All-woman crew operates Air India flight to New York

All-woman crew operates Air India flight to New York

There was palpable excitement in the air, as the 14-hour flight with a 19-member crew on board left on schedule at 0130 am from Mumbai. Captain Miranda along with Captain Sunita Narula were given the command of the Boeing 777-200 long-range aircraft which will fly through 10 time zones. Captain Swati Rawal and Captain Neha Kulkarni will be the first officers.

"We will have the company of several beautiful women," a passenger chuckled. There were 174 passengers on board. Air India operated another international flight on the Chennai-Colombo sector and several domestic flights with all-women crew.  Captain M Deepa and co-pilot Sonia Jain were in the cockpit on the Colombo flight.

"We can reach great heights. We all should be encouraged," said Miranda, shortly before the New York flight took off. Sunita said, "the step will go a long way in the empowerment of women in this country."

"I am very excited. Though I have piloted a long-haul flight more than a dozen times, but with a set of either two male pilots and two women pilots or three male pilots and one women pilot, it is for the first time that we will have an all women cockpit crew,"  she said.

Captain Nivedita Bhasin, who was the co-pilot on the first all-women crew flight of erstwhile Indian Airlines 25-years ago, said, "We feel excited and nostalgic. Our CMD has also given us go ahead to operate as many flights as possible on this day. Indian Airlines was the first IATA member airline in the world to operate an all-women crew,"
Capt. Bhasin operated Air India's flight from Delhi to Mumbai with an all women crew.

"It gives us a sense of pride, success and jubilation to operate an all-women crew flight on such an important day," said Capt Bhasin. Captain Saudamini Deshmukh was the commander of the first all-women crew flight on Fokker Friendship F-27 that operated on Kolkata-Dibrugarh sector on November 29, 1985.

Air India currently has 136 women pilots that includes eight commanders. The task is going to be challenging one, Narula said, adding,  "especially when you will be flying over 10 different time  zones, more than a dozen countries, with every country having  different set of rules and procedures."

The flight would cris-cross Pakistan, Afghanistan, Iran, Turkmenistan, Kazakhstan, Russia, Estonia, Finland, Sweden, Norway, Ireland, Atlantic region and Canada before entering the US skies.

With more than 5,000 hours of flying experience, including 1,600 as a commander on different types of aircraft such as Airbus A310 and Boeing 747, Narula will be operating the second leg of the flight that would cross over Atlantic Ocean.

On the International Women's Day, Narula said it was a matter of celebration for the change in mindset. "Today, we have a negligible presence. But the way mindset is changing, I think in Air India too we will have at least 10 per cent women commanders in the times to come," she said.

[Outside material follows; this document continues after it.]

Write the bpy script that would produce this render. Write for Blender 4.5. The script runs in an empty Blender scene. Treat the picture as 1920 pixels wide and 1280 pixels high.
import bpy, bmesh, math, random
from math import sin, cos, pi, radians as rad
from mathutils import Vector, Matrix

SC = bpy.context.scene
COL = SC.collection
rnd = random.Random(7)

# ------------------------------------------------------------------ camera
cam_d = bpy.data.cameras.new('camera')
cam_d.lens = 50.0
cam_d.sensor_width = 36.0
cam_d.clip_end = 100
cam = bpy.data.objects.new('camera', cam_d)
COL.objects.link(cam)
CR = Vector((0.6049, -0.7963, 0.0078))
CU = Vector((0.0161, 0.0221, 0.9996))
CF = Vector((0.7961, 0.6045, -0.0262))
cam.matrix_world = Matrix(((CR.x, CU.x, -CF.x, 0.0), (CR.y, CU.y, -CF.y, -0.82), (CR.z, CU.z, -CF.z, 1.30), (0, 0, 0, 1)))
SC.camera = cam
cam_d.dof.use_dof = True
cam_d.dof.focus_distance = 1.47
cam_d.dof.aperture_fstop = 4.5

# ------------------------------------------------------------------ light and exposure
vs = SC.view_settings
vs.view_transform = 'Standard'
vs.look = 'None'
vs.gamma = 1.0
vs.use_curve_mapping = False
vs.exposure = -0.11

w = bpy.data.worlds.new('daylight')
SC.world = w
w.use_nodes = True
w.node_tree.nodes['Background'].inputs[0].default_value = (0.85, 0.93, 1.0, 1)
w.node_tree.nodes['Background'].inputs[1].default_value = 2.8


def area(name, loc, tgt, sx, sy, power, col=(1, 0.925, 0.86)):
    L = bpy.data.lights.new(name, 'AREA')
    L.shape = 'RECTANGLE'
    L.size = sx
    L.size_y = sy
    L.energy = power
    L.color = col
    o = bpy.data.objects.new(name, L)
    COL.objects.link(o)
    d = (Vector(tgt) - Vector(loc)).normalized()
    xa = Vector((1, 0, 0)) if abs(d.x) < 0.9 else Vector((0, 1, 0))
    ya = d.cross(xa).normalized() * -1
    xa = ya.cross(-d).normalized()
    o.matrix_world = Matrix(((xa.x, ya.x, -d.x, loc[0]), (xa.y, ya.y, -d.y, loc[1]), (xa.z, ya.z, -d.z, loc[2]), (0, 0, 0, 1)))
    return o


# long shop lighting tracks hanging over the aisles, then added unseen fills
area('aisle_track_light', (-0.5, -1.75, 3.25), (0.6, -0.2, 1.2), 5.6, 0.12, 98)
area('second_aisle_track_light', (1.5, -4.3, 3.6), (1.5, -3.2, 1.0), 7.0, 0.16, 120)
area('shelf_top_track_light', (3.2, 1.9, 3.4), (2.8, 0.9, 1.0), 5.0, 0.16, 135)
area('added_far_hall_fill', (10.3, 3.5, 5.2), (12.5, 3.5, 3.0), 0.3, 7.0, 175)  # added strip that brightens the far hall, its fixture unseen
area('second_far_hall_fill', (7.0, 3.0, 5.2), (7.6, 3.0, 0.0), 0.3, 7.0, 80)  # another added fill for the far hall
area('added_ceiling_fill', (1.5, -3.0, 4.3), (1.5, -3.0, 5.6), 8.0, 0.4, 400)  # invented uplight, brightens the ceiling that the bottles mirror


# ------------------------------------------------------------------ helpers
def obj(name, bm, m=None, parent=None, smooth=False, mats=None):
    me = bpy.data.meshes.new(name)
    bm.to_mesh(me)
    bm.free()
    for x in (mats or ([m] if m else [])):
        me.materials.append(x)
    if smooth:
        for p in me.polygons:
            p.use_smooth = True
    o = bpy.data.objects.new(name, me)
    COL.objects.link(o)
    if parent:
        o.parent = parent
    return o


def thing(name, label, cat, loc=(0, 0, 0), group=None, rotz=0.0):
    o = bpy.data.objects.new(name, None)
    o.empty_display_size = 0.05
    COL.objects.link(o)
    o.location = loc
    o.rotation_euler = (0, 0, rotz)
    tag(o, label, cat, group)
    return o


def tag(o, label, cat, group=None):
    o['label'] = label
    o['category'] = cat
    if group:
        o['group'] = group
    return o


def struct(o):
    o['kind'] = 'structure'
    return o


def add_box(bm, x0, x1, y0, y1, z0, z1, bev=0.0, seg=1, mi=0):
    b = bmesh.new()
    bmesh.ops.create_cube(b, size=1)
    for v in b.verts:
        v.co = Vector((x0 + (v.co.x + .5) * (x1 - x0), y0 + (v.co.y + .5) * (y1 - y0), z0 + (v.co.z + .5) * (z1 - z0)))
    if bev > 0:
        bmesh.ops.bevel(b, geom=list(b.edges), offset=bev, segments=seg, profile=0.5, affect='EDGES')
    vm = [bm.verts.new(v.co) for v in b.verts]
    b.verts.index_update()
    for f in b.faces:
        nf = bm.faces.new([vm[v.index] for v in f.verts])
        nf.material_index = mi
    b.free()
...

Narula said the proposed Women Reservation Bill is a right step and helps in changing the mindset.  "I think a woman understands and handles problems in a better way than a man," she said.

Terming it a "nice feeling", Captain Shaifali Sharma, who would be flying an Air India's (IC-coded) flight from Delhi to Mumbai tomorrow, said "many a times passengers come and congratulate us when they come to know that the flight was being operated by women.